Written exercise —
All the data below goes into the copy word for word, but the pictures don't.

Given data —
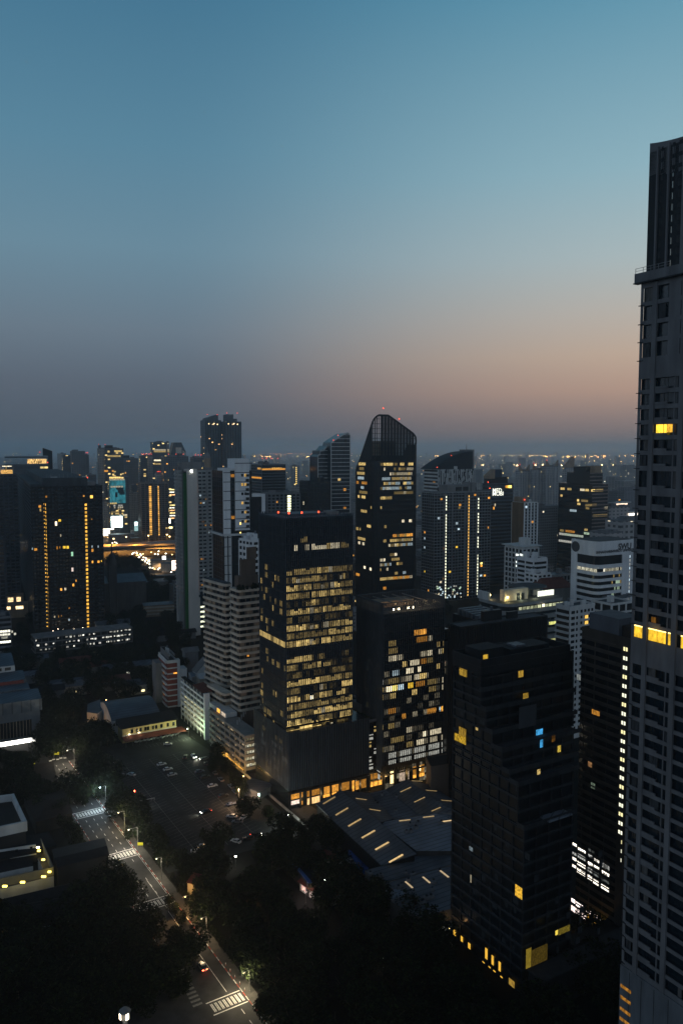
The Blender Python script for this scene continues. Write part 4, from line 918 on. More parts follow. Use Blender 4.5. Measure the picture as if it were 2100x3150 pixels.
for x0, y0, x1, y1, m in ((210, 105, 285, 150, LB), (300, 175, 392, 250, LB), (300, 250, 388, 340, LBd), (232, 230, 280, 260, LBd), (228, 290, 280, 345, LB), (222, 375, 277, 430, LB), (292, 340, 388, 430, LB), (290, 425, 385, 520, LB), (425, 190, 505, 235, emis(WHITE, .1, .6)), (425, 258, 473, 310, LBd), (422, 335, 475, 410, LB), (420, 415, 470, 490, LBd), (416, 505, 470, 580, LB), (495, 310, 555, 360, LB), (492, 385, 555, 450, LB), (490, 465, 550, 545, emis(WHITE, .12, .8)), (485, 555, 548, 640, LB), (592, 365, 678, 455, LBd), (588, 455, 677, 530, LB), (585, 540, 672, 620, emis(WHITE, .08, .8)), (580, 618, 670, 710, LB),
  (205, 780, 265, 850, emis((1, .85, .8), 2.6, .3)), (278, 830, 372, 925, emis((1, .85, .8), 2.4, .4)), (402, 920, 455, 980, emis((1, .85, .8), 1.8, .4)), (475, 970, 535, 1020, emis((1, .85, .8), 1.4, .6)), (212, 870, 400, 1020, emis((1, .82, .75), 1.6, .8, 2)), (570, 1045, 658, 1130, emis((1, .95, .85), 2.8, .3)), (580, 1145, 656, 1240, emis((.9, 1, .95), 1.2, .4))):
    a, z1 = b.hit('L', *Zr(x1, y1)); c, z0_ = b.hit('L', *Zr(x0, y0)); za = 0
    H_ = b.hit('L', *Zr(x0, y0))[1]; L_ = b.hit('L', *Zr(x0, y0 + max(30, (y1 - y0) - .45 * (x1 - x0))))[1]
    b.win('L', a, c, (L_ if m is not None else z1), H_, m, .07)
b.win('L', 2, 14, .5, 6, emis((1, .5, .05), .5, .5, .6), .06); light('wall_light', b.root, (-3, 8, 4), (1, .55, .1), 900, .5); light('wall_light', b.root, (-4, 30, 12), (1, .8, .6), 500, .8)
for x0, y0, w, m in ((1843, 2195, 3.0, emis(AMBER, .45, .5)), (1762, 2290, 2.2, emis((1, .6, .35), .35, .7)), (1820, 2355, 1.6, emis((1, .5, .2), .25, .6)), (1785, 2085, 1.6, emis(WHITE, .2, .5)), (1829, 2420, 1.6, emis(GREENW, .12, .5))):
    uu, z = b.hit('L', x0, y0); b.win('L', uu, uu + w, z - .9, z + .9, m, .08)
b.flush(100)
b.roof(zt, 0, wall=bw, par=1.0); q = MB(); q.box(1.5, 11, BD * .3, BD * .92, zt + .1, zt + 5.5, mat('slate_cladding', (.09, .1, .115), .7)); q.box(3, 10, 3, 8, zt + .1, zt + 3.5, bw); b.part('roof_plant', q)
# white apartment block
b = Bld('apartment_block', 'white apartment block with balconies on its left side and square windows, behind the stepped condominium', 'apartment block', xl=1709, xc=1752, xr=1828, yt=1872, Y=400, a=58)
def Zw(x, y): return (1350 + x / 2.0907, 1850 + y / 2.0907)
Fh = 3.05; g = MB(); g.box(0, b.W, 0, b.D, 0, b.Ht, M_['white2']); b.part('wall', g)
bal = MB(); rec = MB(); wn = 0
for k in range(24):
    z = b.Ht - 3.2 - k * Fh
    if z < 4: break
    bal.box(-1.3, -.02, .4, b.D - .4, z - .9, z, M_['white2']); rec.box(-.06, -.01, .5, b.D - .5, z + .1, z + 1.9, M_['glass'])
    for j, (uu, w) in enumerate(((1.0, 2.6), (4.6, 1.3), (7.8, 1.5), (10.5, 1.5), (13.2, 1.5), (15.8, 1.5))):
        if uu + w > b.W: continue
        m = M_['glass']
        lx = 1350 * 0
        b.win('F', uu, uu + w, z + .2, z + 1.7, m, .05)
b.part('balcony', bal); b.part('balcony_glazing', rec)
for x, y in ((945, 98), (980, 95), (1007, 92), (945, 135), (945, 170)):
    uu, z = b.hit('F', *Zw(x, y)); b.win('F', uu - 1.2, uu + 1.2, z - .9, z + .8, emis((1, .6, .12), 1.3, .4), .12)
b.flush(80); b.roof(b.Ht, 3, wall=M_['white2'])
# curved ribbon commercial building
b = Bld('shopping_block', 'low commercial building with curved white ribbon floors and lit roof terrace', 'commercial building', xl=1459, xc=1556, xr=1742, yt=1862, Y=455, a=60)
rb = mat('ribbon_wall', (.3, .31, .3), .7); rr = 7; W, D = b.W, b.D
def rring(x0, y0, W, D, r, n=6):
    o = []
    for cx, cy, a0 in ((x0 + r, y0 + r, 180), (x0 + W - r, y0 + r, 270), (x0 + W - r, y0 + D - r, 0), (x0 + r, y0 + D - r, 90)):
        for i in range(n + 1): a = R(a0 + 90 * i / n); o.append((cx + r * math.cos(a), cy + r * math.sin(a)))
    return o
g = MB(); g.prism(rring(.6, .6, W - 1.2, D - 1.2, rr), 0, b.Ht - 1, M_['glassb']); b.part('glazing', g)
g = MB(); z = b.Ht; g.prism(rring(-.2, -.2, W + .4, D + .4, rr), z - 1.5, z + .3, rb, M_['roof'])
g.prism(rring(0, 0, W, D, rr), z - 6.4, z - 4.2, rb); zz_ = z - 10.5
while zz_ > 2: g.prism(rring(-1.0, -1.5, W + 2, D + 2, rr), zz_, zz_ + 2.3, rb); zz_ -= 4.3
b.part('ribbon_floor', g)
for u0 in range(10, int(W) - 4, 3):
    b.win('F', u0 + .2, u0 + 2.6, z - 4.1, z - 2.4, emis((.95, 1, .6), rnd.uniform(.2, .5) if u0 < 22 else rnd.choice((.25, .5, .9)), .5), -.55)
def Zm(x, y): return (1440 + x / 4.9, 1800 + y / 4.9)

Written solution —
The Blender Python script for this scene continues. Write part 4, from line 918 on. More parts follow. Use Blender 4.5. Measure the picture as if it were 2100x3150 pixels.
for x0, y0, x1, y1, m in ((210, 105, 285, 150, LB), (300, 175, 392, 250, LB), (300, 250, 388, 340, LBd), (232, 230, 280, 260, LBd), (228, 290, 280, 345, LB), (222, 375, 277, 430, LB), (292, 340, 388, 430, LB), (290, 425, 385, 520, LB), (425, 190, 505, 235, emis(WHITE, .1, .6)), (425, 258, 473, 310, LBd), (422, 335, 475, 410, LB), (420, 415, 470, 490, LBd), (416, 505, 470, 580, LB), (495, 310, 555, 360, LB), (492, 385, 555, 450, LB), (490, 465, 550, 545, emis(WHITE, .12, .8)), (485, 555, 548, 640, LB), (592, 365, 678, 455, LBd), (588, 455, 677, 530, LB), (585, 540, 672, 620, emis(WHITE, .08, .8)), (580, 618, 670, 710, LB),
  (205, 780, 265, 850, emis((1, .85, .8), 2.6, .3)), (278, 830, 372, 925, emis((1, .85, .8), 2.4, .4)), (402, 920, 455, 980, emis((1, .85, .8), 1.8, .4)), (475, 970, 535, 1020, emis((1, .85, .8), 1.4, .6)), (212, 870, 400, 1020, emis((1, .82, .75), 1.6, .8, 2)), (570, 1045, 658, 1130, emis((1, .95, .85), 2.8, .3)), (580, 1145, 656, 1240, emis((.9, 1, .95), 1.2, .4))):
    a, z1 = b.hit('L', *Zr(x1, y1)); c, z0_ = b.hit('L', *Zr(x0, y0)); za = 0
    H_ = b.hit('L', *Zr(x0, y0))[1]; L_ = b.hit('L', *Zr(x0, y0 + max(30, (y1 - y0) - .45 * (x1 - x0))))[1]
    b.win('L', a, c, (L_ if m is not None else z1), H_, m, .07)
b.win('L', 2, 14, .5, 6, emis((1, .5, .05), .5, .5, .6), .06); light('wall_light', b.root, (-3, 8, 4), (1, .55, .1), 900, .5); light('wall_light', b.root, (-4, 30, 12), (1, .8, .6), 500, .8)
for x0, y0, w, m in ((1843, 2195, 3.0, emis(AMBER, .45, .5)), (1762, 2290, 2.2, emis((1, .6, .35), .35, .7)), (1820, 2355, 1.6, emis((1, .5, .2), .25, .6)), (1785, 2085, 1.6, emis(WHITE, .2, .5)), (1829, 2420, 1.6, emis(GREENW, .12, .5))):
    uu, z = b.hit('L', x0, y0); b.win('L', uu, uu + w, z - .9, z + .9, m, .08)
b.flush(100)
b.roof(zt, 0, wall=bw, par=1.0); q = MB(); q.box(1.5, 11, BD * .3, BD * .92, zt + .1, zt + 5.5, mat('slate_cladding', (.09, .1, .115), .7)); q.box(3, 10, 3, 8, zt + .1, zt + 3.5, bw); b.part('roof_plant', q)
# white apartment block
b = Bld('apartment_block', 'white apartment block with balconies on its left side and square windows, behind the stepped condominium', 'apartment block', xl=1709, xc=1752, xr=1828, yt=1872, Y=400, a=58)
def Zw(x, y): return (1350 + x / 2.0907, 1850 + y / 2.0907)
Fh = 3.05; g = MB(); g.box(0, b.W, 0, b.D, 0, b.Ht, M_['white2']); b.part('wall', g)
bal = MB(); rec = MB(); wn = 0
for k in range(24):
    z = b.Ht - 3.2 - k * Fh
    if z < 4: break
    bal.box(-1.3, -.02, .4, b.D - .4, z - .9, z, M_['white2']); rec.box(-.06, -.01, .5, b.D - .5, z + .1, z + 1.9, M_['glass'])
    for j, (uu, w) in enumerate(((1.0, 2.6), (4.6, 1.3), (7.8, 1.5), (10.5, 1.5), (13.2, 1.5), (15.8, 1.5))):
        if uu + w > b.W: continue
        m = M_['glass']
        lx = 1350 * 0
        b.win('F', uu, uu + w, z + .2, z + 1.7, m, .05)
b.part('balcony', bal); b.part('balcony_glazing', rec)
for x, y in ((945, 98), (980, 95), (1007, 92), (945, 135), (945, 170)):
    uu, z = b.hit('F', *Zw(x, y)); b.win('F', uu - 1.2, uu + 1.2, z - .9, z + .8, emis((1, .6, .12), 1.3, .4), .12)
b.flush(80); b.roof(b.Ht, 3, wall=M_['white2'])
# curved ribbon commercial building
b = Bld('shopping_block', 'low commercial building with curved white ribbon floors and lit roof terrace', 'commercial building', xl=1459, xc=1556, xr=1742, yt=1862, Y=455, a=60)
rb = mat('ribbon_wall', (.3, .31, .3), .7); rr = 7; W, D = b.W, b.D
def rring(x0, y0, W, D, r, n=6):
    o = []
    for cx, cy, a0 in ((x0 + r, y0 + r, 180), (x0 + W - r, y0 + r, 270), (x0 + W - r, y0 + D - r, 0), (x0 + r, y0 + D - r, 90)):
        for i in range(n + 1): a = R(a0 + 90 * i / n); o.append((cx + r * math.cos(a), cy + r * math.sin(a)))
    return o
g = MB(); g.prism(rring(.6, .6, W - 1.2, D - 1.2, rr), 0, b.Ht - 1, M_['glassb']); b.part('glazing', g)
g = MB(); z = b.Ht; g.prism(rring(-.2, -.2, W + .4, D + .4, rr), z - 1.5, z + .3, rb, M_['roof'])
g.prism(rring(0, 0, W, D, rr), z - 6.4, z - 4.2, rb); zz_ = z - 10.5
while zz_ > 2: g.prism(rring(-1.0, -1.5, W + 2, D + 2, rr), zz_, zz_ + 2.3, rb); zz_ -= 4.3
b.part('ribbon_floor', g)
for u0 in range(10, int(W) - 4, 3):
    b.win('F', u0 + .2, u0 + 2.6, z - 4.1, z - 2.4, emis((.95, 1, .6), rnd.uniform(.2, .5) if u0 < 22 else rnd.choice((.25, .5, .9)), .5), -.55)
def Zm(x, y): return (1440 + x / 4.9, 1800 + y / 4.9)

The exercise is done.